Come sottolinea nella sua nota al testo Paola Italia - curatrice del volume - questa nuova stampa mira a esaudire il desiderio espresso dall'autore di dar seguito alla prima Centuria con una seconda. In ogni caso la scelta editoriale, riferita a un'opera che certo si colloca fra gli esperimenti linguistici più notevoli dello scrittore, ci sembra costituire un contributo interessante per chi intenda addentrarsi in una "vasta ed amena biblioteca", concepita da un funambolico prosatore, capace di inanellare un centinaio di arditi ilaro-tragici meccanismi narrativi in una collana di perle letterarie, contraddistinta da equilibrio strutturale, scansione ritmica di scrittura e coerenza interna davvero mirabili, pur nell'apparente eterogeneità e caleidoscopia dell'invenzione fabulistica.

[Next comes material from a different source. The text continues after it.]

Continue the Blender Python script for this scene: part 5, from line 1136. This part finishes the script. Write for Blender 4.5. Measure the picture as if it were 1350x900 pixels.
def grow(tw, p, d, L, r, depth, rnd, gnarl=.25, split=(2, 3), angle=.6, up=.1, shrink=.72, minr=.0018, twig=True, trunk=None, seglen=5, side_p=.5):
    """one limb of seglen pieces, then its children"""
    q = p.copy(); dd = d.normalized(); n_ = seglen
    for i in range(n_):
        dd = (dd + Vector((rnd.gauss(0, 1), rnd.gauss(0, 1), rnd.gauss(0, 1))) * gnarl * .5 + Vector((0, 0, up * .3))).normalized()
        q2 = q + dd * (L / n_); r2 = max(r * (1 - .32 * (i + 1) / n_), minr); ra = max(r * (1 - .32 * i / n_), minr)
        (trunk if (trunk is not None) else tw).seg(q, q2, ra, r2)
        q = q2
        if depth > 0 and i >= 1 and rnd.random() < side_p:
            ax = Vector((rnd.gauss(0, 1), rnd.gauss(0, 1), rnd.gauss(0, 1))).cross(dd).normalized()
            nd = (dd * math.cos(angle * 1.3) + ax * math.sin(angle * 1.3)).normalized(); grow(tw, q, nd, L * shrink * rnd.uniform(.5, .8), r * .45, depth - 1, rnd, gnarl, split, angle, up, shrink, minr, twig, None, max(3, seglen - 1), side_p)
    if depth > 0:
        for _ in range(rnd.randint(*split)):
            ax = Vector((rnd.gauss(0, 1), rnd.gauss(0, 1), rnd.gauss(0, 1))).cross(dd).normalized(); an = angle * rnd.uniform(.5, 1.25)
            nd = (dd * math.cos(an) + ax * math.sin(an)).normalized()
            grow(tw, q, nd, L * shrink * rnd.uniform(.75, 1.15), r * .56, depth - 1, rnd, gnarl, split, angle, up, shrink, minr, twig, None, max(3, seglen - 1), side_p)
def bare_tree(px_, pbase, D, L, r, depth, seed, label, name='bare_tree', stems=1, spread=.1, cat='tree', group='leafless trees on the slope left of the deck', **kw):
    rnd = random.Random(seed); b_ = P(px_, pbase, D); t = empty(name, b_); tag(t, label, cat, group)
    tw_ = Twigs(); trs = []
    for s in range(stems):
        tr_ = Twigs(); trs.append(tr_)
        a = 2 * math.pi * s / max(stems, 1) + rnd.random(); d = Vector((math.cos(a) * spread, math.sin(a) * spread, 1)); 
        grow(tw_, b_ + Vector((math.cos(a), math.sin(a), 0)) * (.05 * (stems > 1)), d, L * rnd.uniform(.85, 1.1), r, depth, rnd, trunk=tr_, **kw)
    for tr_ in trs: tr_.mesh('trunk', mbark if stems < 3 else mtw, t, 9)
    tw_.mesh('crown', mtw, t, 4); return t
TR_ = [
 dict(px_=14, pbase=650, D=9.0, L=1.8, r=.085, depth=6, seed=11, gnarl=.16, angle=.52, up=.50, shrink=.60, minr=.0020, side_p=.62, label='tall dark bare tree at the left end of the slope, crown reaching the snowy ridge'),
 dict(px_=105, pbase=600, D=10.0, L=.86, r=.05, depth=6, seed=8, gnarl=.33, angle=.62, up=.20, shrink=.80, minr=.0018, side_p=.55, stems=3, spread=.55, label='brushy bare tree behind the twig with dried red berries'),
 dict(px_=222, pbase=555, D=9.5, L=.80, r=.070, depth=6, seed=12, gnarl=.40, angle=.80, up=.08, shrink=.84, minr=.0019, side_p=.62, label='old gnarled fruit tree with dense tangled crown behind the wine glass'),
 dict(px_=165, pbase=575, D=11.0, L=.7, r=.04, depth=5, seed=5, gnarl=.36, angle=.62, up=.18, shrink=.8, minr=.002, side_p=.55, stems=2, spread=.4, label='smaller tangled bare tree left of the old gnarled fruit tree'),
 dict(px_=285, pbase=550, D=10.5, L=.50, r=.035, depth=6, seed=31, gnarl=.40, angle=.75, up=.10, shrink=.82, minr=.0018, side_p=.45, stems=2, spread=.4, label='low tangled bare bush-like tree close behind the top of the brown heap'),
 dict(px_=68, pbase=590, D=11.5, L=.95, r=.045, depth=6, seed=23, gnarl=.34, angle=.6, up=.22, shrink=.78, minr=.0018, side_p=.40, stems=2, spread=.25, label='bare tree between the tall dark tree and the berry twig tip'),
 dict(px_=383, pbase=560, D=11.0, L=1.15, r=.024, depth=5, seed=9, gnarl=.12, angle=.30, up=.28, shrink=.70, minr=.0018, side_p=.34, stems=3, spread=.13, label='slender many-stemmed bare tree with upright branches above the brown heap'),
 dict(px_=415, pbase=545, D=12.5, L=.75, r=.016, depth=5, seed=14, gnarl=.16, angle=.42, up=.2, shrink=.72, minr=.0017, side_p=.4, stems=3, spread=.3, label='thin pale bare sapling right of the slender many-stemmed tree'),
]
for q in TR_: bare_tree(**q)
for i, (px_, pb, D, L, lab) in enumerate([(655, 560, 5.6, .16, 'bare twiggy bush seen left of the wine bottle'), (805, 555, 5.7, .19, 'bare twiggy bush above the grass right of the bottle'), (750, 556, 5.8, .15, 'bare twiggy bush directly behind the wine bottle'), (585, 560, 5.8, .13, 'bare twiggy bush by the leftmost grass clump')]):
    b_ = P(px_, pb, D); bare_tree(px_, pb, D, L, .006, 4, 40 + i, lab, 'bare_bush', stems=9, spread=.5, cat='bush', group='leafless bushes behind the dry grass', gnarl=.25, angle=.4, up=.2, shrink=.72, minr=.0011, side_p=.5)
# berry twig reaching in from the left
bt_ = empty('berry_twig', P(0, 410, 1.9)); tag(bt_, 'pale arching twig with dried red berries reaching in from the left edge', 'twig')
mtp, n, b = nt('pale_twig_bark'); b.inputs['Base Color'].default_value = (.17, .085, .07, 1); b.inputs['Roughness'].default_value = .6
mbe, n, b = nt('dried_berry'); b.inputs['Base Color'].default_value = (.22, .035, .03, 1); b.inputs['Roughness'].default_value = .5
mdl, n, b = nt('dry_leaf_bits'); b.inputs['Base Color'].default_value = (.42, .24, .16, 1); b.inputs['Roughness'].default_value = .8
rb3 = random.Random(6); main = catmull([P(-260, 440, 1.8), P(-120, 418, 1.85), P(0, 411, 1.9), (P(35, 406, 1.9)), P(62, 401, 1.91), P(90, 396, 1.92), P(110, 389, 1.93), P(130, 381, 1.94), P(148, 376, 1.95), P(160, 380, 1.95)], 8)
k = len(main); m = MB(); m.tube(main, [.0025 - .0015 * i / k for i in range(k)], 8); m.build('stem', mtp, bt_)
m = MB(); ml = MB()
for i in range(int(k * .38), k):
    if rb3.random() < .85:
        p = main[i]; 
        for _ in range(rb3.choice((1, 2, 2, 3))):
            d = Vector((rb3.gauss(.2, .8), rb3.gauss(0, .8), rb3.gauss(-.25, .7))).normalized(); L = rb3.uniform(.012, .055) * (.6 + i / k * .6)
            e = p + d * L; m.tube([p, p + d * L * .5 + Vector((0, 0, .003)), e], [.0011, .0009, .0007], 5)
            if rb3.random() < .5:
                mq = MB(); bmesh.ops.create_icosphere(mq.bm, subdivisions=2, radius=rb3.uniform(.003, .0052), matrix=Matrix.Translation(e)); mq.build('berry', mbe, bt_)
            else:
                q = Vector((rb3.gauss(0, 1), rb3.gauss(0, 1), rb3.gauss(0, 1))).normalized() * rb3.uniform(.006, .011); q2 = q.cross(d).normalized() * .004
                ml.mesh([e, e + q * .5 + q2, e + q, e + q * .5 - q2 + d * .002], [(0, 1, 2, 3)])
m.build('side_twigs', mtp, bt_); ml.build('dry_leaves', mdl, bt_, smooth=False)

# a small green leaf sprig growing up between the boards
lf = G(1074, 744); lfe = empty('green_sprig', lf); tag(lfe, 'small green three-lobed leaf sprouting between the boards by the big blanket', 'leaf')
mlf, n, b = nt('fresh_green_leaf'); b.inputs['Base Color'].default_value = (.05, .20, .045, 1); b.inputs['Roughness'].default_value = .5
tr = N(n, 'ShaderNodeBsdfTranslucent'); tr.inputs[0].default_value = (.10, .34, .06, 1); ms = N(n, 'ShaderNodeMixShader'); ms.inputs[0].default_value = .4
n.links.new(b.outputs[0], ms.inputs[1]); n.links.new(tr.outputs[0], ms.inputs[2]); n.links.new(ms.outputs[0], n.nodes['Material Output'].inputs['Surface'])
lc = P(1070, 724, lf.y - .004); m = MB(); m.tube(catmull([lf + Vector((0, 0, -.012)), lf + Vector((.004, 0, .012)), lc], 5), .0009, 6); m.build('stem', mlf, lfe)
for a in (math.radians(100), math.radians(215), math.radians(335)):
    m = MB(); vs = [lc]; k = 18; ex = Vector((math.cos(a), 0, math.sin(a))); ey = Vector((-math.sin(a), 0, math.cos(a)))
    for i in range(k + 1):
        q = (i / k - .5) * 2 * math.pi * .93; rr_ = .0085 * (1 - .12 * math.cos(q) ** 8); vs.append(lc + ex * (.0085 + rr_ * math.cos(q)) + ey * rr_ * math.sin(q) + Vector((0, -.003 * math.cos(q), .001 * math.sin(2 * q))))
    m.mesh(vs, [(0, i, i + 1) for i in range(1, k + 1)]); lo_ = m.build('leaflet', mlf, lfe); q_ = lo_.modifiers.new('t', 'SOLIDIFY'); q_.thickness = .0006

Sorta di almanacco antropologico inteso a segnalare - non già a decifrare - gli ambigui geroglifici dei comportamenti umani, "Centuria" si può anche leggere come il catalogo di un eccentrico museo di caratteri, il cui comune denominatore è espresso da un antivitalismo costantemente sospeso sul baratro dell'inazione. Si dispiega una cosmologia fantastica che descrive bizzarri universi narrativi, dove con artificio, retorica e "menzogna" letteraria si cerca di esorcizzare la dolorosa consapevolezza dell'esistenziale parabola "discenditiva" verso il nulla. Così ancora una volta le prose brevi di "Centuria" riassumono e ribadiscono l'antiteologia di Manganelli, intesa a denunciare il non senso di un mondo a cui lo scrittore non vuole attribuire significato alcuno, astenendosi da ogni interpretazione che non sia quella del puro gioco, della finzione appunto, che illustra l'enigmaticità della vita con figurazioni stranianti, le quali rimandano semmai a una catarsi prudentemente scettica e assai poco consolatoria nel suo porsi come allegoria dell'impossibilità di esprimere parole iscritte in un codice di con-senso.

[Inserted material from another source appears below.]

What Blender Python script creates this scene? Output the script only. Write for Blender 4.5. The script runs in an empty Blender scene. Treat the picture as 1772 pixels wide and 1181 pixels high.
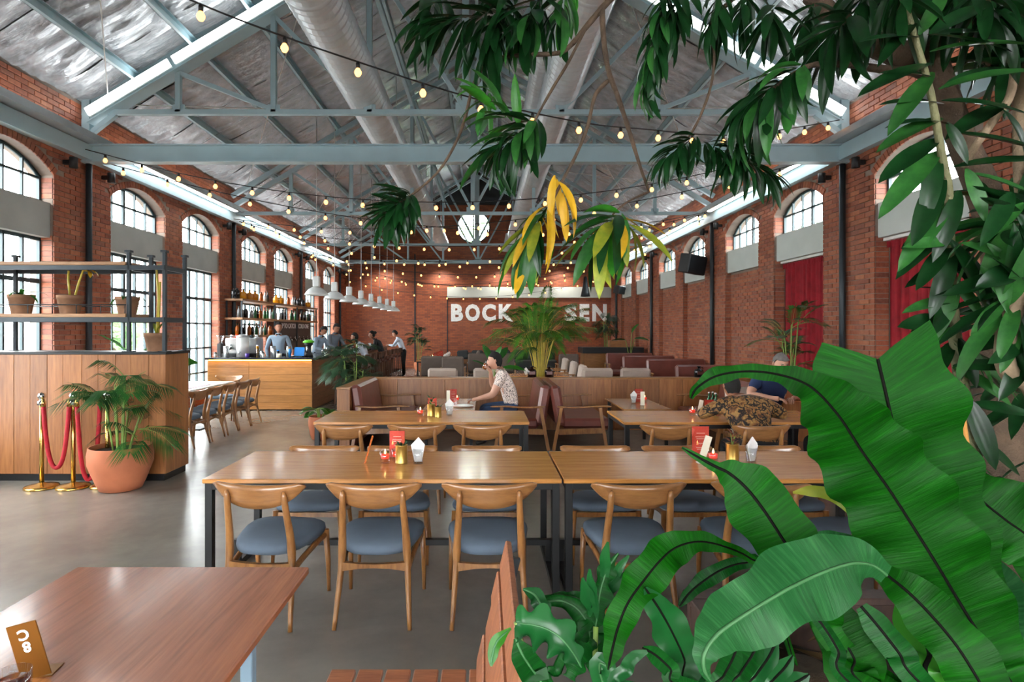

Ma sono forse le "centurie" ulteriori e i racconti scartati a esporsi con più sofferta franchezza nel dire senza troppi paludamenti, barocchismi o difese, il dolore di un vivere nei confronti del quale non sia dato esperire obiettivi, scopi o ragioni. E nelle carceri arcane e inaccessibili che ritornano con insistenza in tali racconti; nelle città debitamente labirintiche e abitate da innumerevoli solitudini; nel sottolineare una claustrofilia fabbricata a difesa dell'angoscia esistenziale, sembra di poter cogliere sprazzi d'una empatia per l'umanità dolente, tutta implicita e discreta, a cui Manganelli tra le righe accenna con timida, ma insistita complicità.